Entries provided
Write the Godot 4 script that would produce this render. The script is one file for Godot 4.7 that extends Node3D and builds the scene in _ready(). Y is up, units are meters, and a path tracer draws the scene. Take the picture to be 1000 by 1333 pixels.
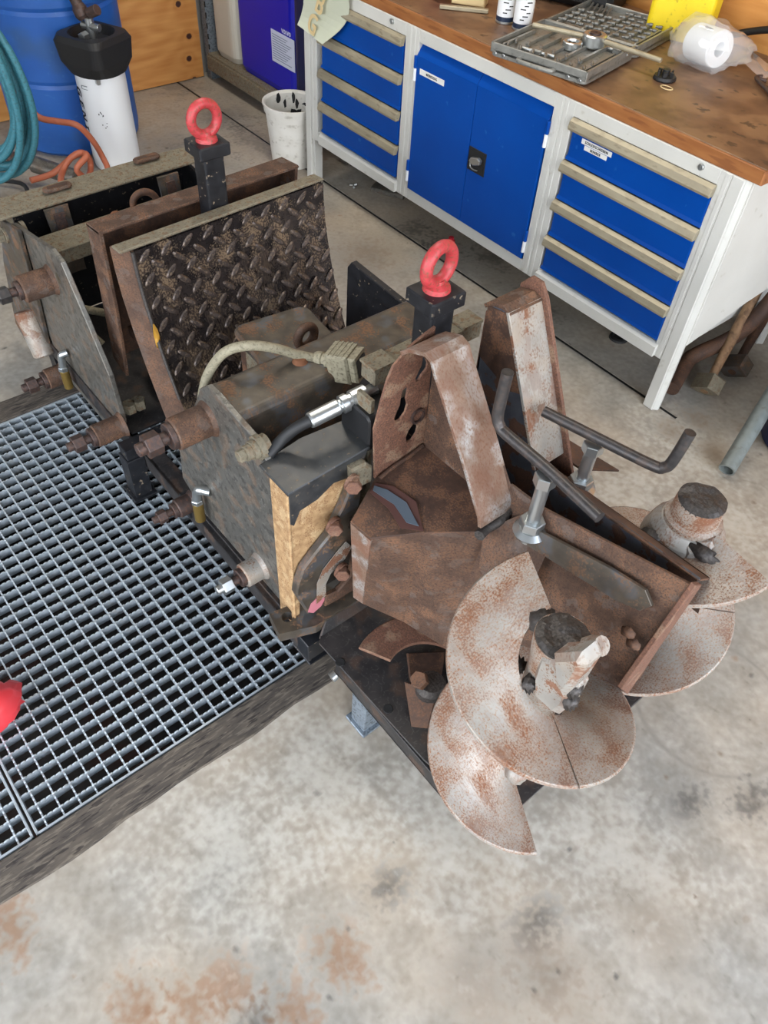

* * *

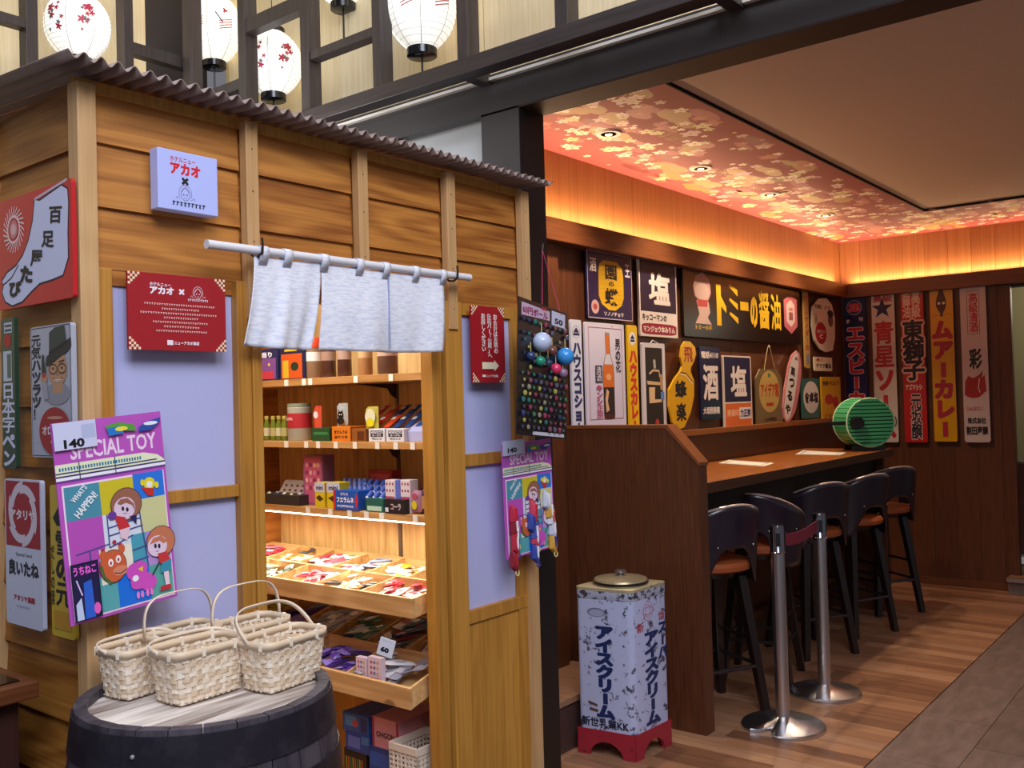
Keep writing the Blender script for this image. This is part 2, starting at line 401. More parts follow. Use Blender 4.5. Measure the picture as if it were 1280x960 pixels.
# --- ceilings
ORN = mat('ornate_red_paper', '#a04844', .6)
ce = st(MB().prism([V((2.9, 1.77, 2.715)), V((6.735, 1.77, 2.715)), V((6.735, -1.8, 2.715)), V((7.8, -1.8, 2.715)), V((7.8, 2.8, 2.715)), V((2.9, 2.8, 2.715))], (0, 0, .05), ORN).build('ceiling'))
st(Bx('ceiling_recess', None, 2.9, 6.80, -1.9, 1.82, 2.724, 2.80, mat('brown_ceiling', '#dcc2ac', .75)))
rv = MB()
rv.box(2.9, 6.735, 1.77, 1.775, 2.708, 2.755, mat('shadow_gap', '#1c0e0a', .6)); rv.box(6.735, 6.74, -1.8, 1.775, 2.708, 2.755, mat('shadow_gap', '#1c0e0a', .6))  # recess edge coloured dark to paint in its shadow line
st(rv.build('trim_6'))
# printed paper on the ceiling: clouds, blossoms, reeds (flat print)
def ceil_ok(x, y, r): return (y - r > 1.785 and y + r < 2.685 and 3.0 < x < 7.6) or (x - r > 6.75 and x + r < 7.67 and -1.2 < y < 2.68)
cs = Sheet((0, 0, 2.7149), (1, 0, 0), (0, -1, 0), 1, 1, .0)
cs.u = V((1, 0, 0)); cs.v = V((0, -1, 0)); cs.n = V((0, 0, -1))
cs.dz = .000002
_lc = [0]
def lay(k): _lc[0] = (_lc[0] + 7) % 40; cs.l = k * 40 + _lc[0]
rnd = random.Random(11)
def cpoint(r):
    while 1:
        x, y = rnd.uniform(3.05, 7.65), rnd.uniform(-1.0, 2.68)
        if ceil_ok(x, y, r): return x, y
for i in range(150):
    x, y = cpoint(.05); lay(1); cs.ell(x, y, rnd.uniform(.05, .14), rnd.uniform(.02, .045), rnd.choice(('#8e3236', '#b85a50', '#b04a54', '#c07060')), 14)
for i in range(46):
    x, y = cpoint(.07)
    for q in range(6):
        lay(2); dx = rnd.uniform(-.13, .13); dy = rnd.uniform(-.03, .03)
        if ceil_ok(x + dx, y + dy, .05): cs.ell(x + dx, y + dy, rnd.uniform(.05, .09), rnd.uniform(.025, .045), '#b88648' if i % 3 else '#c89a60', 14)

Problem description
Check every line of the material for the string "picture" and give the number of lines that have it, without anything else.

Response below
2